Na mesma medida em que a aventura comercial de Coco Chanel começou a mostrar que tinha enorme futuro, sua vida pessoal, no entanto, foi sofrendo reveses. Apesar de ela ser muito afiada para as brigas de foice que enfrentou no mundo da moda, seus sagazes dotes de avaliação a traíram nos negócios do coração. Contra todas as indicações, Chanel cismou que Boy Capel estava decidido a se casar com ela. O aristocrata britânico, ao invés disso, comprometeu-se com Diana Lister, uma inglesa socialmente aceitável de sua própria posição e origem. A moda leviana dos ricos, Boy sugeriu a Coco que poderia apresentá-la à noiva - para que assim a amante pudesse abençoar seu casamento.

Bastou Chanel recuperar-se do choque do noivado de Boy para que logo mergulhasse numa dor mais profunda: a notícia da morte dele. Em dezembro de 1919, Boy Capel faleceu num acidente de carro perto de Saint Raphael. Chanel já havia quase aceitado o casamento de Boy, mas sua morte - a perda do único homem que ela amara - foi um golpe do qual não pode se recuperar. Coco Chanel caiu em letargia e numa profunda depressão: até mesmo seu quarto foi guarnecido de preto, a cor que ela destacara na moda. Boy deixou-lhe uma herança de quarenta mil libras esterlinas. Ela nunca mais ficaria sem dinheiro; estava rica, mas sozinha.

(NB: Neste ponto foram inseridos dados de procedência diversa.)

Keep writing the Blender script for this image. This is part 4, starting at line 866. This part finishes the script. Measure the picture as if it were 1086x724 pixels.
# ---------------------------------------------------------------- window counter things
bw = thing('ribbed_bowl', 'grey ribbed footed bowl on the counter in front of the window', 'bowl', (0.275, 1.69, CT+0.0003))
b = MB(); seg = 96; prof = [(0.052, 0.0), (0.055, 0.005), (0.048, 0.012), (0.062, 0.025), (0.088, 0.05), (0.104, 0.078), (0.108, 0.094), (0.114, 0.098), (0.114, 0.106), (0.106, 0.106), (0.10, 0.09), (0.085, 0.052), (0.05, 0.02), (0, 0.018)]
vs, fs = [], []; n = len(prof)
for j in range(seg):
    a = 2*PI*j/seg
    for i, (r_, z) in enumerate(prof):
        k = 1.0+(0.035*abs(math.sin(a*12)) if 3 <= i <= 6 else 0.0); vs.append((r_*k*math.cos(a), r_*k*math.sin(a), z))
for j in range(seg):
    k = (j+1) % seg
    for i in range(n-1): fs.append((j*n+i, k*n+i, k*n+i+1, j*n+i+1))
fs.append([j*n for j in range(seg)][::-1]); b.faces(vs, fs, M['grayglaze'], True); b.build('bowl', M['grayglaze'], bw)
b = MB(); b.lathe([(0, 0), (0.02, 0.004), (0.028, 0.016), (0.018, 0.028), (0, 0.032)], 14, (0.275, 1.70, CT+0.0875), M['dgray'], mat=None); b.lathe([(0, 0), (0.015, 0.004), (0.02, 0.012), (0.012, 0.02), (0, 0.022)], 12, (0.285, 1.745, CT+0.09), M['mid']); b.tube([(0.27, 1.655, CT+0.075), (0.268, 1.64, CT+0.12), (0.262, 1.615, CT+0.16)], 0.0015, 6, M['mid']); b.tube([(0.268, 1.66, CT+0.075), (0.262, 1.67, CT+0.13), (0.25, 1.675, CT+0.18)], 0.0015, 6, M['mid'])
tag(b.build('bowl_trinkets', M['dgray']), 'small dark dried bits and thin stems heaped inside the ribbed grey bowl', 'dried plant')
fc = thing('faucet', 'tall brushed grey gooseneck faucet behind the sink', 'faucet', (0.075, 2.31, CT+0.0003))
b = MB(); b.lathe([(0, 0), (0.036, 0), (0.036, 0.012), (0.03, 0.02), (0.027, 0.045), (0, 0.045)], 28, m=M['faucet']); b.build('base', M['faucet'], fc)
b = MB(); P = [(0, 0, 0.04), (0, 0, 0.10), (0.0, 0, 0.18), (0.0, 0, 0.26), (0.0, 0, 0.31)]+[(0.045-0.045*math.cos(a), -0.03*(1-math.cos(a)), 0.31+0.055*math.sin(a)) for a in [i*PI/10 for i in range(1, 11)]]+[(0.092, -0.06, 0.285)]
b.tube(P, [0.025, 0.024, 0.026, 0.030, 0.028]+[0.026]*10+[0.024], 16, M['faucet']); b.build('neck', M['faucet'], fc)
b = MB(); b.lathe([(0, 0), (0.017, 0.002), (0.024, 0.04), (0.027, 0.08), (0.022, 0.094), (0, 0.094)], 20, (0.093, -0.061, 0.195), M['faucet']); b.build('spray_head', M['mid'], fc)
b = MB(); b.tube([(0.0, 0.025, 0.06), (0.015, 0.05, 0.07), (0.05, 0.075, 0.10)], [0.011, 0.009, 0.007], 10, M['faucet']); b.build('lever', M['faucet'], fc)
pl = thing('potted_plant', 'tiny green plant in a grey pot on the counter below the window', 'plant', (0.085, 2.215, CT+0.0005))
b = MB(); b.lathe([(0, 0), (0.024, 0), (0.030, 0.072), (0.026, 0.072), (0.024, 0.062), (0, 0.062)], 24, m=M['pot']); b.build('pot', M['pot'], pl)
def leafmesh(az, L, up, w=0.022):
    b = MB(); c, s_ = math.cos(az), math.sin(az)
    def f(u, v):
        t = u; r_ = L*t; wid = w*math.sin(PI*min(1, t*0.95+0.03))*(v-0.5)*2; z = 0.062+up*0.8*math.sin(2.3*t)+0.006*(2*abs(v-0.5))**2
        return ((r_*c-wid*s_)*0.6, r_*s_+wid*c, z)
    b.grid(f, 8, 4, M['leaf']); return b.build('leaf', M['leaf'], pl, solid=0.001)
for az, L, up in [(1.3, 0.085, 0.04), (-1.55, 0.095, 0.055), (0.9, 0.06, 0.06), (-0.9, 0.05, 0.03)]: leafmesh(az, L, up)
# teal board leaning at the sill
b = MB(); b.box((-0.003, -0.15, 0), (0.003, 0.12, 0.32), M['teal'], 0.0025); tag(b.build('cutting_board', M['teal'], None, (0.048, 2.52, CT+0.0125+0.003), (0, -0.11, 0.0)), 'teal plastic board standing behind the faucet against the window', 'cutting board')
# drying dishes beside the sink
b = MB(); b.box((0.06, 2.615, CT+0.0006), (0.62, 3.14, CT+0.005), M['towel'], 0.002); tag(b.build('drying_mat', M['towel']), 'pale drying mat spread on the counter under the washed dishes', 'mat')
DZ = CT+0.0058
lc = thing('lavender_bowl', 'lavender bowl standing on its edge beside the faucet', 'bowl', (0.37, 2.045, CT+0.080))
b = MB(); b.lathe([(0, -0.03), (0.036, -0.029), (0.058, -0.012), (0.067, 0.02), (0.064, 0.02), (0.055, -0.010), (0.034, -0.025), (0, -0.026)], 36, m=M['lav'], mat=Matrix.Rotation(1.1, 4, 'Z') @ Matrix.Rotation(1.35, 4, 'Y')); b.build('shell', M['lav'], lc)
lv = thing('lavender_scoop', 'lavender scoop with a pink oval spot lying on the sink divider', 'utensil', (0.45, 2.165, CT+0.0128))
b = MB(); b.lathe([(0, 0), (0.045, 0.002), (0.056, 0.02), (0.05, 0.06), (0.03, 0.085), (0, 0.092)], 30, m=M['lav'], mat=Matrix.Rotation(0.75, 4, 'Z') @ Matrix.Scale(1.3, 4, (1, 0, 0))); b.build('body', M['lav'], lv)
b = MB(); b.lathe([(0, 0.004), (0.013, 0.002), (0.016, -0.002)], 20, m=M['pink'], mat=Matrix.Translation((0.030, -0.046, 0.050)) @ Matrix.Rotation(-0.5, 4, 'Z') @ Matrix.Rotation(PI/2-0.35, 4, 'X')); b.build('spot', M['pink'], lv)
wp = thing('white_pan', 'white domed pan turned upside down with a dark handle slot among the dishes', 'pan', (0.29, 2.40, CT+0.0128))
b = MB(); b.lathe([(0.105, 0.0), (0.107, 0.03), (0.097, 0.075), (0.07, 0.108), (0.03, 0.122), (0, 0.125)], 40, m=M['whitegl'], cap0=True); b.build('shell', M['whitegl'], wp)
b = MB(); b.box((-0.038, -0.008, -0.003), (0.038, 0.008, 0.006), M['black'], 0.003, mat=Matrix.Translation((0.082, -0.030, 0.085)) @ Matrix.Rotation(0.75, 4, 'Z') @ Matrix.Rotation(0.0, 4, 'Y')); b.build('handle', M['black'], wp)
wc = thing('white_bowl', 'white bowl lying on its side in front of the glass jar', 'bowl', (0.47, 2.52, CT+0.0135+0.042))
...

Uma amiga íntima, Misia Sert, uma da figuras mais influentes no cenário sociocultural de antes da guerra, ofereceu-lhe a efusão e o consolo de uma companhia animada. Misia tirou Coco de sua vida enclausurada e sombria e a atraiu para a luz. O marido dela, o pintor José-Maria Sert, encarregou-se de redecorar a residência de Chanel na cidade, na rue du faubourg Saint-Honoré, 29, e mudou o esquema de cor: o quarto, de preto, passou para cor-de-rosa. O exemplo de Misia como protetora das artes e anfitriã do Tout-Paris inspirou Chanel a abrir seu próprio salão para aquele variegado desfile de poetas, príncipes, artistas e gente interessada em se tomar conhecida.

Jean Cocteau tomou-se um habitué da rue du faubourg Saint-Honoré, 29: o talentoso poeta-pintor-cineasta, com seu espírito gregário e fino, podia ser maliciosamente engraçado depois de um dia fatigante de provas e explosões de gênio na rue Cambon. Por duas vezes Chanel amparou Cocteau - financeira e emocionalmente - em curas de desintoxicação por seu vício do ópio. Amparou-o também na grande perda de sua vida (da mesma forma que Misia fizera com ela), quando o jovem protegido de Cocteau, Raymond Radiguet, autor de O diabo no corpo, morreu aos vinte anos em 1923. Chanel, a essa altura, já se envolvera com o poeta Pierre Reverdy, que tinha sido co-fundador com Apollinaire da revista de arte Nord-Sud e era um dos surrealistas emergentes. Na dupla condição de amante e mecenas de Reverdy, Chanel patrocinou a publicação de um livro de poemas dele, ilustrado com aquarelas de Picasso.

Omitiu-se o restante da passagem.